When plus-size fashion brand Lane Bryant took over Times Square one Saturday this past September to launch its #PlusIsEqual campaign, Akira Armstrong and her dance troupe were right there in the thick of it.
Pretty Big Movement danced as part of the entertainment during the public event, performing the innovative and barrier-shattering hip-hop dance moves that caught the public’s attention on this season’s America’s Got Talent.
Armstrong, 32, founded the seven-member troupe after she struggled to land an agent to represent her while she searched for industry work. The professional dancer certainly had the pedigree: She danced in two Beyoncé videos (2007’s “Get Me Bodied” and “Green Light”) and studied with Alvin Ailey during her years at Manhattan’s Professional Performing Arts School. But, Armstrong said, agents didn’t want her as a client because of her size.

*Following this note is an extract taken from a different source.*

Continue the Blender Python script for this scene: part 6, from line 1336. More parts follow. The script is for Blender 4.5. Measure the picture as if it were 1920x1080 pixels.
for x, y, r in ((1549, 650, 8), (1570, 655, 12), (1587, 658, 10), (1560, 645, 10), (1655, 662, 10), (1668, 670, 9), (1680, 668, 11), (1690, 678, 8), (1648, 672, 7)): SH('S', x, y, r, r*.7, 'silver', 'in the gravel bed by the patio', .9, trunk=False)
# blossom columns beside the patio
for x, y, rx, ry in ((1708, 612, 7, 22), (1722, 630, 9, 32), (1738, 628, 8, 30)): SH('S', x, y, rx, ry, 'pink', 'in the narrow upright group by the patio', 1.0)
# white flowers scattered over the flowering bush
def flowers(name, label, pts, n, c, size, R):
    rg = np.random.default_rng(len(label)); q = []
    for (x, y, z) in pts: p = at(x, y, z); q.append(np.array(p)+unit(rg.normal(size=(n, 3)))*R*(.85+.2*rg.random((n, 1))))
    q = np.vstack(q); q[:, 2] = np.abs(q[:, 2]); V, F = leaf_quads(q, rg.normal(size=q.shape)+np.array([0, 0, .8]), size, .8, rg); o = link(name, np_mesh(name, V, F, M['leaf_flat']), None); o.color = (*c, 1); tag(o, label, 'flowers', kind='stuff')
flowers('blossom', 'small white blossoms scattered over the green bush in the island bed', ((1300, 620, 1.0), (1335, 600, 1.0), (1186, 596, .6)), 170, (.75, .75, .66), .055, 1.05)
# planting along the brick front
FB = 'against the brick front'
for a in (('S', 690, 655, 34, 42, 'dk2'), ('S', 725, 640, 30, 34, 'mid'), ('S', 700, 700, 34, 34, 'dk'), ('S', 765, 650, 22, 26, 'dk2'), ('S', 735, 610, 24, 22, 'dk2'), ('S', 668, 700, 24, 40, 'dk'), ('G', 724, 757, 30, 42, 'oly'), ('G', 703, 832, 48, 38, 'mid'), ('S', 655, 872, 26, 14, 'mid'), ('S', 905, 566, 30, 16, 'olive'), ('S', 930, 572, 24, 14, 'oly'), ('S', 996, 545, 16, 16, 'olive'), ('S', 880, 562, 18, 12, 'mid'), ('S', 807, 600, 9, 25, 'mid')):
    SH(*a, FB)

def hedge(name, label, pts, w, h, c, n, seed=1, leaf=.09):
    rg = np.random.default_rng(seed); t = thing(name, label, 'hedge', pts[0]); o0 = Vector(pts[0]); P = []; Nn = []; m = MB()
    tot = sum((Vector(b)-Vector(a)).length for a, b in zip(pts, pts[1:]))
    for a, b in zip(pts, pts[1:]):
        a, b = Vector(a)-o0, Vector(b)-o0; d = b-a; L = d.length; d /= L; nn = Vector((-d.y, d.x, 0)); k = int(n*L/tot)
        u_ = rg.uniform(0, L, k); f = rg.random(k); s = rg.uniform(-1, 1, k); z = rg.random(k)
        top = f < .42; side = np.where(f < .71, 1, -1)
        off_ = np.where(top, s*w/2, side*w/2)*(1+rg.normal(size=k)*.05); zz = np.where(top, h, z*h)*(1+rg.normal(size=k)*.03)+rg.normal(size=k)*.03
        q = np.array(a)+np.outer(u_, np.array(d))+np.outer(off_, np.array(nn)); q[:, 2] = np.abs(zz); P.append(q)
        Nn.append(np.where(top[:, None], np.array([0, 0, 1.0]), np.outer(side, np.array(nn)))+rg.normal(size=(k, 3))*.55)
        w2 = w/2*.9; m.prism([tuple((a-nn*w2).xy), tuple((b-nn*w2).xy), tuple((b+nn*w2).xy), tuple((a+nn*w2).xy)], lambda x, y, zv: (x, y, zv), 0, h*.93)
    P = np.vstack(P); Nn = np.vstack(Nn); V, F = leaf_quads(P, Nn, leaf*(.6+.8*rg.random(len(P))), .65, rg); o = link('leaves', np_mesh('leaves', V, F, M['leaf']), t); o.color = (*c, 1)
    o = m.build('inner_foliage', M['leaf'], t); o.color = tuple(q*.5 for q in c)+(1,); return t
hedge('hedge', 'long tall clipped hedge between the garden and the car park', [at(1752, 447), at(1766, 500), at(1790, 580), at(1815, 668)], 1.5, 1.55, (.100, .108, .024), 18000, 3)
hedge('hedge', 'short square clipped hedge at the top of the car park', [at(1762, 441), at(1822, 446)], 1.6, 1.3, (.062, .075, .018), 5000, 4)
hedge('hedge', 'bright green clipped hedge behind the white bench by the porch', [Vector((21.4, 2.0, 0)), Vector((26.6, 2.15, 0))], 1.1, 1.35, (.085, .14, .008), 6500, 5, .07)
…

“It was a little discouraging,” Armstrong, a South Bronx native, told the Daily Dot. “I felt like in order for people to understand me as a dancer at my size, I’d have to create my own name.”
She first envisioned Pretty Big Movement in 2007 but put her dream on hiatus for a few years while she found the right dancers to complete her group. That all changed in 2011 after a conversation with a choreographer friend, who urged her to continue with the troupe because its mission had the potential to change the dance world. That boost made Armstrong realize what she needed to make Pretty Big Movement succeed.
In 2015, the troupe appeared on the 10th season of America’s Got Talent before judges Heidi Klum, Howard Stern, Mel B (“Scary Spice”), and Howie Mandel. Their first audition on the reality competition saw the ladies humorously dance to James Brown’s “Get Up Offa that Thing,” delighting the judges.
Their second appearance during judge’s cuts, which sent them home, was a simpler routine to “Bang Bang” by Jessie J, Ariana Grande and Nicki Minaj.
America’s Got Talent helped Pretty Big Movement get a lot of attention—both for their talent and for broadening the public’s vision about how a dancer is “supposed to” look. The women have had media spots in the New York Daily News, NY1 and Channel 12 News and there have been talks about developing their own reality show about the daily life of the troupe. There’s even discussion of a future stage production called The Pretty Big Monologues. It has taken four years of hard work, Armstrong told the Daily Dot, but finally the troupe “is now getting all the buzz we want.”
On the night of an August practice, Armstrong and her professionally trained dancers—fellow Alvin Ailey student Sonia Allen, who’s been involved since 2007; Stephanie Dunn; Zenobia Rodgers; Shareem Newman; and Alexis Roberts and Letticia Camacho, who were both in Beyoncé’s 2011 flash mob at Target in Harlem—practiced a new routine to Lady Leshurr’s “Brush Your Teeth” at their rehearsal space in Harlem. Choreographer Tromaine Yancy first took them through the footwork without music, using verbal jazzy beats to time the women and signal a new move. They ran through the steps at least 10 times, watching Yancy’s moves intently. The music began and stopped over and over again as they worked to memorize the intricate routine.
In between the sweat and the squeak of sneakers, Yancy, Armstrong, and the dancers laughed. They were boisterous and loud as they talked about their personal lives and Pretty Big Movement’s next moves. The ladies are a handpicked family, loving and struggling and being in their own ways.
“We all have our struggles in different ways, but we all have struggles with weight. That’s the common denominator,” said Armstrong. “They’re having the same plight that I had, struggling, trying to get in this industry.”
The hip-hop dance Yancy has choreographed for “Brush Your Teeth” was a much grittier and inventive performance. It shows that the dance troupe is more than the bubbly personalities viewers saw on America’s Got Talent.
That decision is strategic: Pretty Big Movement wants to reach more fans than the ones from TV or their in-person performances. To do so, they’ve launched #IAmPrettyBig on Instagram and Twitter, where they post videos of rehearsals and performances among body-positive selfies and group shots.
Armstrong believes now is the right time for Pretty Big Movement to hit it, well, big. More and more, plus-size people are seeing themselves represented in the mainstream—and not just as the butt of jokes. While at times missing the mark, an increase in body diversity and fat acceptance has made it possible to launch social media campaigns like #PlusIsEqual to more cheers than jeers.
“At the end of the day, we dance,” said Armstrong. “Aesthetically, we may not be the proper body type that America would love to see, but we dance. It’s just been challenging because of how we look.”